**SHORT EXERCISE:** Take the entries below and print only the lines from the one with "The Blender Python" through the one with "M['tank'], t2, smooth=True)", exactly as they stand, both ends included.

**INFORMATION GIVEN:**
--- Start ---
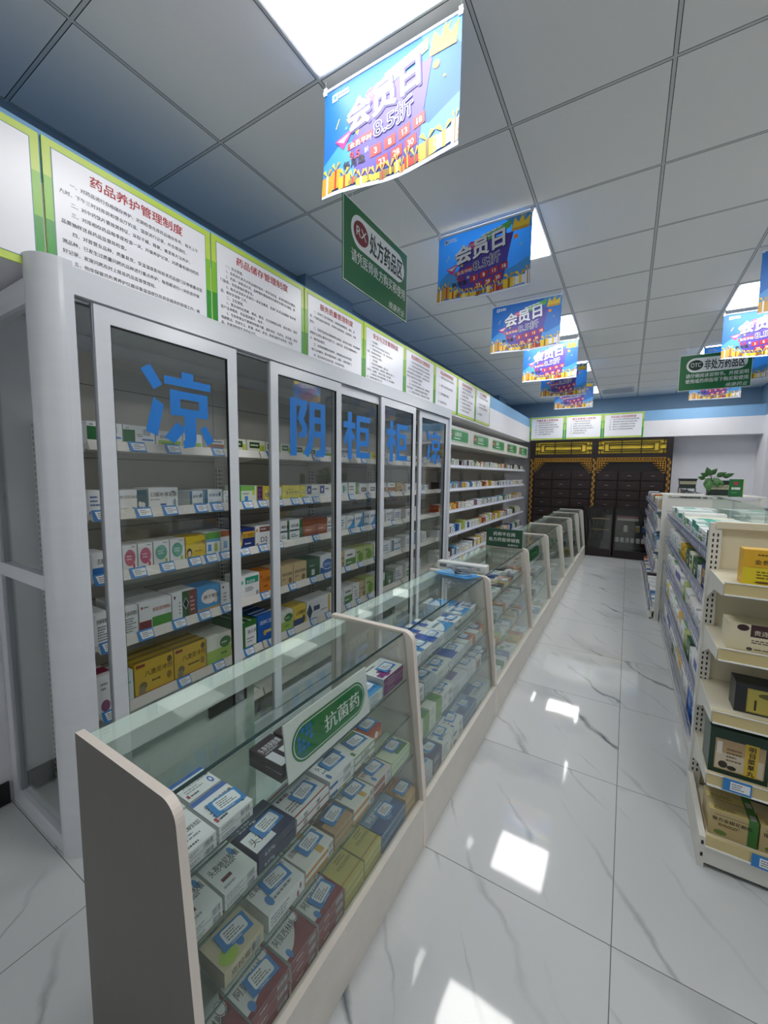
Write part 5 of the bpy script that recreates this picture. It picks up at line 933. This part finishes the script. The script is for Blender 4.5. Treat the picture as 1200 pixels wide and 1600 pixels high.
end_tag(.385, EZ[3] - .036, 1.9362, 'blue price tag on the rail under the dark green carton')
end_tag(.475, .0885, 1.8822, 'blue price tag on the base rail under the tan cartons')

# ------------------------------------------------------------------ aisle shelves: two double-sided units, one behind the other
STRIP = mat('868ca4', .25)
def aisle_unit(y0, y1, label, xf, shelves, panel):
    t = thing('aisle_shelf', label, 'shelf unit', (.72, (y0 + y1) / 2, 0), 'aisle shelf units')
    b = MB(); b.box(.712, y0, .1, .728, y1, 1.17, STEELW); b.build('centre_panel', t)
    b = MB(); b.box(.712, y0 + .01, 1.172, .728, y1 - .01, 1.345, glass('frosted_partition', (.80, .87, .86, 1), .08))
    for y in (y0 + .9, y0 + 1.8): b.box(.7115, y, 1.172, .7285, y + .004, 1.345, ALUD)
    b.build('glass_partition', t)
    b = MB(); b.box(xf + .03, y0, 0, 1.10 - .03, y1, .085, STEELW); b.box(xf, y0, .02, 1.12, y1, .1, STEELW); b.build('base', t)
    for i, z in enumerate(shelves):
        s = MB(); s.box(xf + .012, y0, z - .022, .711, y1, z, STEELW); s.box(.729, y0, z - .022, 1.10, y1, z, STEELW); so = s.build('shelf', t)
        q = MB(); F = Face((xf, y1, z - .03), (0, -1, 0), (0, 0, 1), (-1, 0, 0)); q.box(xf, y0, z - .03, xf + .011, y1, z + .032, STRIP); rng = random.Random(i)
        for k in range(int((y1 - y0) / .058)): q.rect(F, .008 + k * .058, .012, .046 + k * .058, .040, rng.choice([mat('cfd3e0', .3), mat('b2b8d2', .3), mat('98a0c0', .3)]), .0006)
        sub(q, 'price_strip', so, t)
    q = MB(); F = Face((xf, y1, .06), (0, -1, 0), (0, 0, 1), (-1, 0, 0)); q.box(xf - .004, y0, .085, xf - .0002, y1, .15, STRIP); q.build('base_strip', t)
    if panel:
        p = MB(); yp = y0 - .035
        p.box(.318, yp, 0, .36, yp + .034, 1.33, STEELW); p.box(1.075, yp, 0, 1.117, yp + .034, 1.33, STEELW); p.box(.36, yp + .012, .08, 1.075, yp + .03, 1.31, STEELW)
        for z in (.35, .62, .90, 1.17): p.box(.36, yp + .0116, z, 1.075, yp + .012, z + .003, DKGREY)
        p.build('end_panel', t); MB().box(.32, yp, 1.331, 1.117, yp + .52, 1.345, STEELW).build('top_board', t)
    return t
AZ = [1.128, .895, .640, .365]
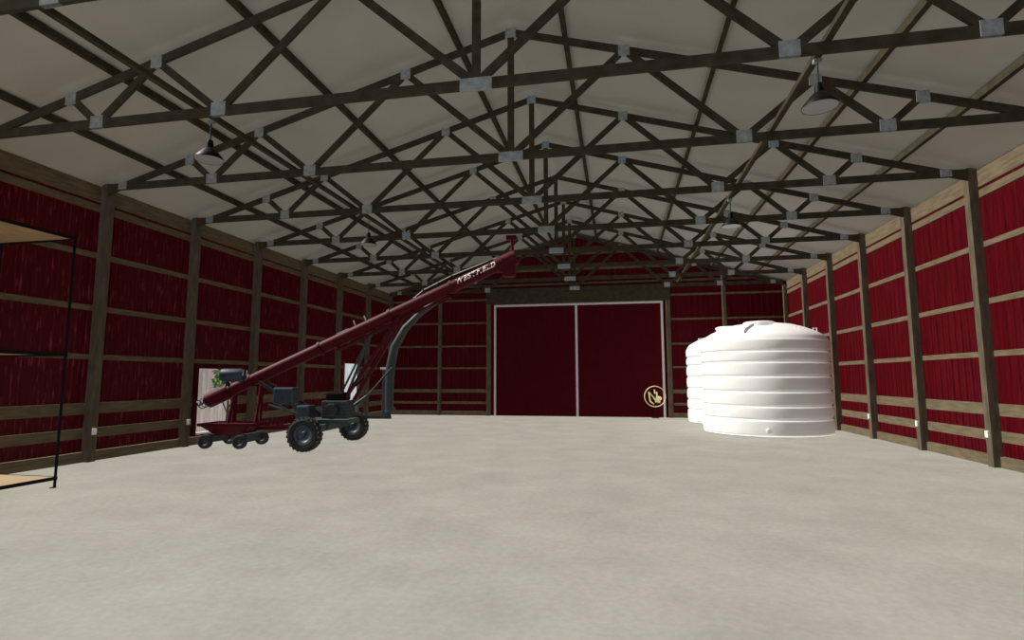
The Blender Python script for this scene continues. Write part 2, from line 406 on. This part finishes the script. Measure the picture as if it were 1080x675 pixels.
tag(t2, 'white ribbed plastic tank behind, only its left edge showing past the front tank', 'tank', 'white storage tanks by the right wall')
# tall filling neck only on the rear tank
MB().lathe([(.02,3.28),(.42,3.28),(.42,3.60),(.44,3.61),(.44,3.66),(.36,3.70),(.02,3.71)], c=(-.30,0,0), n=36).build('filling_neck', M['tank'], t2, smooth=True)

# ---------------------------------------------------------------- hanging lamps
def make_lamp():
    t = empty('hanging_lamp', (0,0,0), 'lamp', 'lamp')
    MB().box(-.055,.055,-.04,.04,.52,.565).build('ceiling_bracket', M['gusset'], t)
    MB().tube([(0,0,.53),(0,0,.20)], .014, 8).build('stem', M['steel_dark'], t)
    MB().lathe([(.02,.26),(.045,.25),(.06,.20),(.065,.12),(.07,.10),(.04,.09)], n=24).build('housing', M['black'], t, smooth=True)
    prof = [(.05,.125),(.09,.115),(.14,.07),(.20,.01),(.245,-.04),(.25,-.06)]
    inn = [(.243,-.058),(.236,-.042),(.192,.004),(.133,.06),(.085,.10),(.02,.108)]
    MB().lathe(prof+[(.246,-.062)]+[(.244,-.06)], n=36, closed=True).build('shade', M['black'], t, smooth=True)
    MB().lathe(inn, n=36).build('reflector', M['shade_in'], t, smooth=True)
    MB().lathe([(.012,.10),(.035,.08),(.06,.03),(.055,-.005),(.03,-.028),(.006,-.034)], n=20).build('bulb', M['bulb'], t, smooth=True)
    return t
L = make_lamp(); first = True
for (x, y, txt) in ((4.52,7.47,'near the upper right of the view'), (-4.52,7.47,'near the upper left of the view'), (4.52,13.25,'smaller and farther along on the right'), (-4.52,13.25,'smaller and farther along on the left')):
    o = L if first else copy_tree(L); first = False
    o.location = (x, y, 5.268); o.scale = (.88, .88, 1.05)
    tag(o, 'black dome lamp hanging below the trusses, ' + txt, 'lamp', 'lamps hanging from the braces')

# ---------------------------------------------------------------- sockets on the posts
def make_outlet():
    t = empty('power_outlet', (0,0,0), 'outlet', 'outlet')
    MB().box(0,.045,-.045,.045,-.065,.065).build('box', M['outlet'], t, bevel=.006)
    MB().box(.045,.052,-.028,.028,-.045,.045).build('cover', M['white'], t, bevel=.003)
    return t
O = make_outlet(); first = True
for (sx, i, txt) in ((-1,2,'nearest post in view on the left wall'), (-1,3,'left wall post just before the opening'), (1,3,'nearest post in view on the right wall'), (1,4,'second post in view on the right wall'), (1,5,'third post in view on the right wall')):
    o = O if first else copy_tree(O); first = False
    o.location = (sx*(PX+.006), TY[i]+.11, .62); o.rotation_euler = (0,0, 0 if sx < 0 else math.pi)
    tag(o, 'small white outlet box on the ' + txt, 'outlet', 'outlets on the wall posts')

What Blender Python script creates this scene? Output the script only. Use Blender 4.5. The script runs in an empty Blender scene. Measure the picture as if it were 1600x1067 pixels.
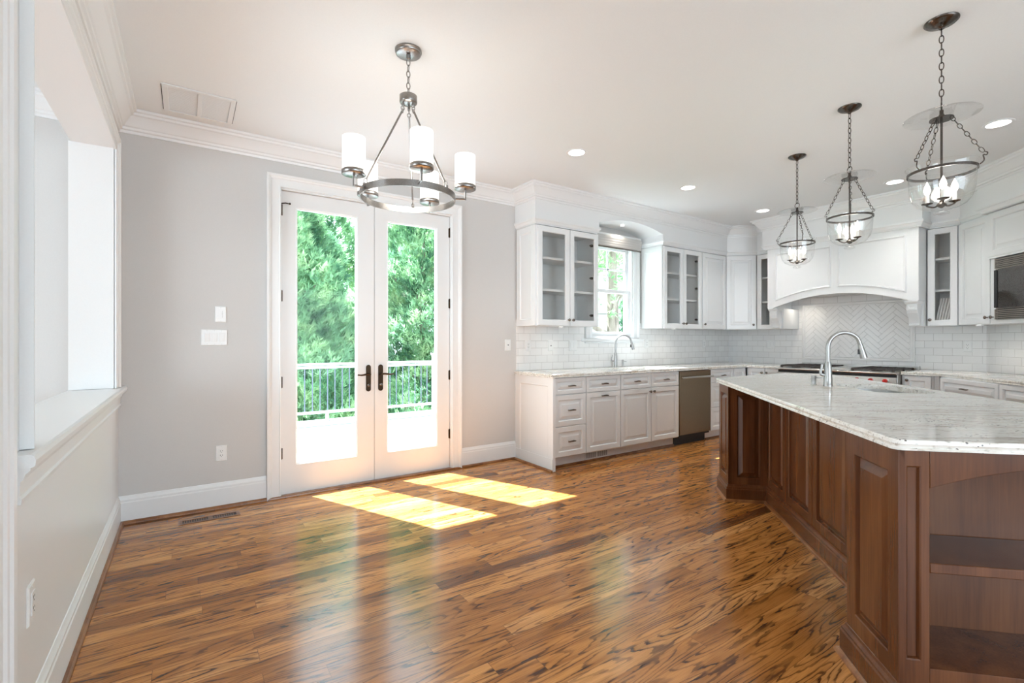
--- End ---
**ANSWER TO THE TASK:**
The Blender Python script for this scene continues. Write part 2, from line 406 on. This part finishes the script. Measure the picture as if it were 1080x675 pixels.
tag(t2, 'white ribbed plastic tank behind, only its left edge showing past the front tank', 'tank', 'white storage tanks by the right wall')
# tall filling neck only on the rear tank
MB().lathe([(.02,3.28),(.42,3.28),(.42,3.60),(.44,3.61),(.44,3.66),(.36,3.70),(.02,3.71)], c=(-.30,0,0), n=36).build('filling_neck', M['tank'], t2, smooth=True)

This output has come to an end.